The request: Quote precisely the run of lines opening with the line containing "Reconstruct this image" and closing with the line containing "sof = lambda x: SOF - SS * abs(x)", and nothing else.

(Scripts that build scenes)
*****

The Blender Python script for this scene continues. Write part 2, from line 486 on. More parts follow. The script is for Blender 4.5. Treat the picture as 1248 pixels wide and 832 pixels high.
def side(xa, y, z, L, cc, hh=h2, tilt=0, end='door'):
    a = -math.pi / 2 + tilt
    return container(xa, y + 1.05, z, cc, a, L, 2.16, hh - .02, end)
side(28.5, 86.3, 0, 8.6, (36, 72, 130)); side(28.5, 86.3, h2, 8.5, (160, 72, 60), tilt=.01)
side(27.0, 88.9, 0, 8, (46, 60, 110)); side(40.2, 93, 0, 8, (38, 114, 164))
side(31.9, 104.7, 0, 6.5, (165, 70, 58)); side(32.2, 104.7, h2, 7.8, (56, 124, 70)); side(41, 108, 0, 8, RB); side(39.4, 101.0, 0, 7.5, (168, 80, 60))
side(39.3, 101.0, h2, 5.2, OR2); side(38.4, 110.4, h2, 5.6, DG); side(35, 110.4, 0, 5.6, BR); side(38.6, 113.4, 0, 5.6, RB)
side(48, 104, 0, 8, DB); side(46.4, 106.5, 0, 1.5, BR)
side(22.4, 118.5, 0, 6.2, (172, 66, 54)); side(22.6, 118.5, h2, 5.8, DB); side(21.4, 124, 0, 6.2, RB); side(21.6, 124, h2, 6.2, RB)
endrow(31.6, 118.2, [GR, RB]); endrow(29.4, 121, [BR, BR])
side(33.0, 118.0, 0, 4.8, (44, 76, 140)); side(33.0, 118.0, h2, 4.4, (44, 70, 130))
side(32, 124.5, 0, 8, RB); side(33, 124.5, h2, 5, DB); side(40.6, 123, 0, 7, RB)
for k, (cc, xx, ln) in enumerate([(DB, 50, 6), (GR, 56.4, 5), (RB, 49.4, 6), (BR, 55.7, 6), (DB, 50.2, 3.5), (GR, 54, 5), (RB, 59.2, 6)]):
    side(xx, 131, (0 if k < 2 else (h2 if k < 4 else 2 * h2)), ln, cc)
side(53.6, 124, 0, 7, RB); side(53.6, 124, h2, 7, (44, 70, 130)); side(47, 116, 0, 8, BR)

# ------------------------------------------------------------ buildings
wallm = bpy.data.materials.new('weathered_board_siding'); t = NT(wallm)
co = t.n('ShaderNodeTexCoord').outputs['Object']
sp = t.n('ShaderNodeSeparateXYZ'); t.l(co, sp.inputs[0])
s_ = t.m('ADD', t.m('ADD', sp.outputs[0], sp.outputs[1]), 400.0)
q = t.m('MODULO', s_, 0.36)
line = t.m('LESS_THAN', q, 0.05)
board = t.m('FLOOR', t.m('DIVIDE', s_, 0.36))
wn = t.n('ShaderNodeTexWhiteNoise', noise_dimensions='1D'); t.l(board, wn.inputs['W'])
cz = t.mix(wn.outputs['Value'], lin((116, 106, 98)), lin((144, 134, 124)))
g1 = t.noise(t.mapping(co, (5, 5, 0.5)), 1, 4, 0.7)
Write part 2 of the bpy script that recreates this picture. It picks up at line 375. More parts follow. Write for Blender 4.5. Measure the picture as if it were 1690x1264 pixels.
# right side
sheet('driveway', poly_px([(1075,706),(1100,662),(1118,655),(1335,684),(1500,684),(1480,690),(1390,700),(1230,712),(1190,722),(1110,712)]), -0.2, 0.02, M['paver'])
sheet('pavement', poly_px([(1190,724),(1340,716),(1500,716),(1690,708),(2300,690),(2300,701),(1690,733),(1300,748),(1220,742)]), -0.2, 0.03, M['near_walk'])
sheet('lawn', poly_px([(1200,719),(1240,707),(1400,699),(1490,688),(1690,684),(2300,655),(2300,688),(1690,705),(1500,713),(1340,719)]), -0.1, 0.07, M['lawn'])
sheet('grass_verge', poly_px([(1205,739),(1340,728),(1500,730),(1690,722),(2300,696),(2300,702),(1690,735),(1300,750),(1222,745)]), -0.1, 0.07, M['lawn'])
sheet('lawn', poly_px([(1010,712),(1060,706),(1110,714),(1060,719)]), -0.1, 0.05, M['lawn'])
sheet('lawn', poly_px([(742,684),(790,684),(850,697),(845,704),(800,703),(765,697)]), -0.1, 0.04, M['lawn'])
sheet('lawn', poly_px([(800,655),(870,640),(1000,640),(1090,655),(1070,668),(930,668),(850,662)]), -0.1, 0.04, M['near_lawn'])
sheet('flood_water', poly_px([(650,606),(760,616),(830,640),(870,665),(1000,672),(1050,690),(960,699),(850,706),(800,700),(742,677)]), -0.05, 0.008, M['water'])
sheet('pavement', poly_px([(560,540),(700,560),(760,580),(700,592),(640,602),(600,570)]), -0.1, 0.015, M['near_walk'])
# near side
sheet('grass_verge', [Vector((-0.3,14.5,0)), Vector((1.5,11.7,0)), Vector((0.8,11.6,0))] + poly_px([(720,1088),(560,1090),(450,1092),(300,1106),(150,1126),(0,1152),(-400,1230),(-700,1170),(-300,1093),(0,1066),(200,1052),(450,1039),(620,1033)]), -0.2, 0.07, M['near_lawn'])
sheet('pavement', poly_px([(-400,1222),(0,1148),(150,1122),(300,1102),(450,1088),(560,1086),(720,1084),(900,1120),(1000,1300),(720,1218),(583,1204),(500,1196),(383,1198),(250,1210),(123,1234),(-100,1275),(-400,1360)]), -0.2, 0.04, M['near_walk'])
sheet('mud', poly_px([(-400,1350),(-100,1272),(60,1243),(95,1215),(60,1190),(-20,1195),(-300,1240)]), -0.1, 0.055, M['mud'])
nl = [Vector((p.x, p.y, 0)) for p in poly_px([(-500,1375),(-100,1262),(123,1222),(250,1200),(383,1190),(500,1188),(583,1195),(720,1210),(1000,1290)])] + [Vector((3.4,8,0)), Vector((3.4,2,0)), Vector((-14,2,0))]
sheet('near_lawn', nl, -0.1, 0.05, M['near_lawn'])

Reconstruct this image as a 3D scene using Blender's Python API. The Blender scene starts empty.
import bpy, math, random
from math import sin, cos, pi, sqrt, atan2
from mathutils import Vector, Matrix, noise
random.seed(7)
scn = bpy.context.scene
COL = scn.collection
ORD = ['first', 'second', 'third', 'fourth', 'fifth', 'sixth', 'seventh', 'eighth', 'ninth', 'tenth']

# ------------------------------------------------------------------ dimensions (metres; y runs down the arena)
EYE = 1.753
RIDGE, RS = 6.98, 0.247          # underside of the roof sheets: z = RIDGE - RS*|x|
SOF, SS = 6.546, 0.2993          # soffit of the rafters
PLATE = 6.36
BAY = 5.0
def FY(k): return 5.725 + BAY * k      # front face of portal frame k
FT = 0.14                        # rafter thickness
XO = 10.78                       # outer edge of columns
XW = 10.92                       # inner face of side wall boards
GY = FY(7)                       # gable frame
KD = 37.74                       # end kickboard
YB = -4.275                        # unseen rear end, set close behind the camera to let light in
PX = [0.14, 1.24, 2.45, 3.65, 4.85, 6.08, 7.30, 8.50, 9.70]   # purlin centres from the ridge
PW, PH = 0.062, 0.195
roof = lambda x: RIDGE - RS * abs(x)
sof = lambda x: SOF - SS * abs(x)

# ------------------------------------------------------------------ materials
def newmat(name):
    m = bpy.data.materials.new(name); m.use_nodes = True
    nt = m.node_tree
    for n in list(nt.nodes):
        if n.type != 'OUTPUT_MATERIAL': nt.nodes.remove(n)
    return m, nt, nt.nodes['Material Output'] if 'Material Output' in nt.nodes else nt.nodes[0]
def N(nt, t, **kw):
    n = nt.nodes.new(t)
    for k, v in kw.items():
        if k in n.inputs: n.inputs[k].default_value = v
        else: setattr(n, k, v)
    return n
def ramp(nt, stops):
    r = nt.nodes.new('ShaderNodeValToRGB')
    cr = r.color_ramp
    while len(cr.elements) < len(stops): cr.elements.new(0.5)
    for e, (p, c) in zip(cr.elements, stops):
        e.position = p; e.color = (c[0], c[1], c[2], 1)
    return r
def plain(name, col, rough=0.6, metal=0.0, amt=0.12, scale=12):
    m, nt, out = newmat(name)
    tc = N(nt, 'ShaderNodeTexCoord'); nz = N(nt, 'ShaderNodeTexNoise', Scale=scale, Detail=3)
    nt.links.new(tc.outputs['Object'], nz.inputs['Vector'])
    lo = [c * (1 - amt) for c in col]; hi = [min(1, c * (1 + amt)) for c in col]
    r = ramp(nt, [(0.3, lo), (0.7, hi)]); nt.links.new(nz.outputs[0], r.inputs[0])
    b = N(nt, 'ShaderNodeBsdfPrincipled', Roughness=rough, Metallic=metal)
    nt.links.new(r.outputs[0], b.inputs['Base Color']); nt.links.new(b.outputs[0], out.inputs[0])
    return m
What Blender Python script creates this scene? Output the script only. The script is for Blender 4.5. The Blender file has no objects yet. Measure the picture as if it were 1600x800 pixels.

*****

Expected output:
Reconstruct this image as a 3D scene using Blender's Python API. The Blender scene starts empty.
import bpy, math, random
from math import sin, cos, pi, sqrt, atan2
from mathutils import Vector, Matrix, noise
random.seed(7)
scn = bpy.context.scene
COL = scn.collection
ORD = ['first', 'second', 'third', 'fourth', 'fifth', 'sixth', 'seventh', 'eighth', 'ninth', 'tenth']

# ------------------------------------------------------------------ dimensions (metres; y runs down the arena)
EYE = 1.753
RIDGE, RS = 6.98, 0.247          # underside of the roof sheets: z = RIDGE - RS*|x|
SOF, SS = 6.546, 0.2993          # soffit of the rafters
PLATE = 6.36
BAY = 5.0
def FY(k): return 5.725 + BAY * k      # front face of portal frame k
FT = 0.14                        # rafter thickness
XO = 10.78                       # outer edge of columns
XW = 10.92                       # inner face of side wall boards
GY = FY(7)                       # gable frame
KD = 37.74                       # end kickboard
YB = -4.275                        # unseen rear end, set close behind the camera to let light in
PX = [0.14, 1.24, 2.45, 3.65, 4.85, 6.08, 7.30, 8.50, 9.70]   # purlin centres from the ridge
PW, PH = 0.062, 0.195
roof = lambda x: RIDGE - RS * abs(x)
sof = lambda x: SOF - SS * abs(x)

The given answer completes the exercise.